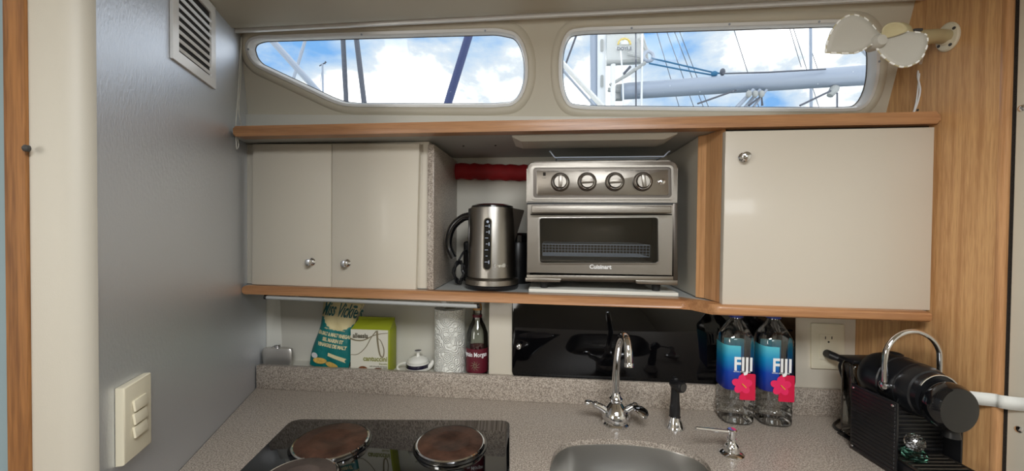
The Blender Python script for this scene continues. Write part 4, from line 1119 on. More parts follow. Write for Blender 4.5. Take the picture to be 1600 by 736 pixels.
# spout (right) — open triangular beak
bm = B()
s0_ = V((kx + .058, ky, K(354))); sT = [V((kx + .052, ky - .022, z1k)), V((kx + .052, ky + .022, z1k)), V((kx + .091, ky, z1k - .006))]
vv = [bm.verts.new(p) for p in sT] + [bm.verts.new(V((kx + .062, ky, K(382))))]
for f_ in ((0, 2, 1), (0, 3, 2), (1, 2, 3), (0, 1, 3)): bm.faces.new([vv[i] for i in f_])
bmesh.ops.bevel(bm, geom=bm.edges[:], offset=.0015, segments=2, affect='EDGES'); obj('spout', bm, 'darksteel', kt)
# handle
def kh(px, py): return on_y(px, py, ky)
inner = [kh(735, 337), kh(722, 341), kh(708, 354), kh(701, 373), kh(702, 388), kh(709, 403)]
bm = B(); tube(bm, spline(inner, 8), [.0110, .0095], 16); bmesh.ops.scale(bm, vec=(1, 1.4, 1), space=Matrix.Translation((0, -ky, 0)), verts=bm.verts[:]); hn_ = obj('handle', bm, 'blackgloss', kt)
bm = B(); tube(bm, spline([p + V((-.0085, -.006, .004)) for p in inner], 8), .0012, 8); obj('handle_trim', bm, 'steelh', hn_)
bm = B(); box(bm, (kx - .066, ky - .014, z0k + .01), (kx - .056, ky + .014, z1k - .002), .003); obj('handle_mount', bm, 'blackgloss', kt)
# water gauge
gx0, gx1 = -.0085, .0005
def kwarp(x, z, lift):
    r_ = .0672 - (z - z0k - .02) / (z1k - z0k - .026) * .0055 + lift
    a_ = (x) / .064 - math.pi / 2 - YAW * 0
    return V((kx + r_ * math.cos(a_), ky + r_ * math.sin(a_), z))
def kplate(pts, m, name, par, l0, l1):
    bm = B(); a1 = [bm.verts.new(kwarp(x, z, l0)) for x, z in pts]; a2 = [bm.verts.new(kwarp(x, z, l1)) for x, z in pts]
    bm.faces.new(a2); n_ = len(pts)
    for k in range(n_): bm.faces.new([a1[k], a1[(k + 1) % n_], a2[(k + 1) % n_], a2[k]])
    return obj(name, bm, m, par)
def capsule(x, z0_, z1_, r):
    return [(x + r * math.cos(math.pi * k / 8), z1_ - r + r * math.sin(math.pi * k / 8)) for k in range(9)] + [(x - r * math.cos(math.pi * k / 8), z0_ + r - r * math.sin(math.pi * k / 8)) for k in range(9)]
gxx = -.003; gz0, gz1 = K(419), K(341)
gr = kplate(capsule(gxx, gz0, gz1, .0115), 'chrome', 'gauge_rim', kt, -.001, .0012)
kplate(capsule(gxx, gz0 + .0025, gz1 - .0025, .0090), 'blackgloss', 'gauge_window', kt, .0, .0018)
bm = B()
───
Set problem - Reproduce all of the data exactly; the pictures do not belong in the copy.

Result -
The Blender Python script for this scene continues. Write part 4, from line 1119 on. More parts follow. Write for Blender 4.5. Take the picture to be 1600 by 736 pixels.
# spout (right) — open triangular beak
bm = B()
s0_ = V((kx + .058, ky, K(354))); sT = [V((kx + .052, ky - .022, z1k)), V((kx + .052, ky + .022, z1k)), V((kx + .091, ky, z1k - .006))]
vv = [bm.verts.new(p) for p in sT] + [bm.verts.new(V((kx + .062, ky, K(382))))]
for f_ in ((0, 2, 1), (0, 3, 2), (1, 2, 3), (0, 1, 3)): bm.faces.new([vv[i] for i in f_])
bmesh.ops.bevel(bm, geom=bm.edges[:], offset=.0015, segments=2, affect='EDGES'); obj('spout', bm, 'darksteel', kt)
# handle
def kh(px, py): return on_y(px, py, ky)
inner = [kh(735, 337), kh(722, 341), kh(708, 354), kh(701, 373), kh(702, 388), kh(709, 403)]
bm = B(); tube(bm, spline(inner, 8), [.0110, .0095], 16); bmesh.ops.scale(bm, vec=(1, 1.4, 1), space=Matrix.Translation((0, -ky, 0)), verts=bm.verts[:]); hn_ = obj('handle', bm, 'blackgloss', kt)
bm = B(); tube(bm, spline([p + V((-.0085, -.006, .004)) for p in inner], 8), .0012, 8); obj('handle_trim', bm, 'steelh', hn_)
bm = B(); box(bm, (kx - .066, ky - .014, z0k + .01), (kx - .056, ky + .014, z1k - .002), .003); obj('handle_mount', bm, 'blackgloss', kt)
# water gauge
gx0, gx1 = -.0085, .0005
def kwarp(x, z, lift):
    r_ = .0672 - (z - z0k - .02) / (z1k - z0k - .026) * .0055 + lift
    a_ = (x) / .064 - math.pi / 2 - YAW * 0
    return V((kx + r_ * math.cos(a_), ky + r_ * math.sin(a_), z))
def kplate(pts, m, name, par, l0, l1):
    bm = B(); a1 = [bm.verts.new(kwarp(x, z, l0)) for x, z in pts]; a2 = [bm.verts.new(kwarp(x, z, l1)) for x, z in pts]
    bm.faces.new(a2); n_ = len(pts)
    for k in range(n_): bm.faces.new([a1[k], a1[(k + 1) % n_], a2[(k + 1) % n_], a2[k]])
    return obj(name, bm, m, par)
def capsule(x, z0_, z1_, r):
    return [(x + r * math.cos(math.pi * k / 8), z1_ - r + r * math.sin(math.pi * k / 8)) for k in range(9)] + [(x - r * math.cos(math.pi * k / 8), z0_ + r - r * math.sin(math.pi * k / 8)) for k in range(9)]
gxx = -.003; gz0, gz1 = K(419), K(341)
gr = kplate(capsule(gxx, gz0, gz1, .0115), 'chrome', 'gauge_rim', kt, -.001, .0012)
kplate(capsule(gxx, gz0 + .0025, gz1 - .0025, .0090), 'blackgloss', 'gauge_window', kt, .0, .0018)
bm = B()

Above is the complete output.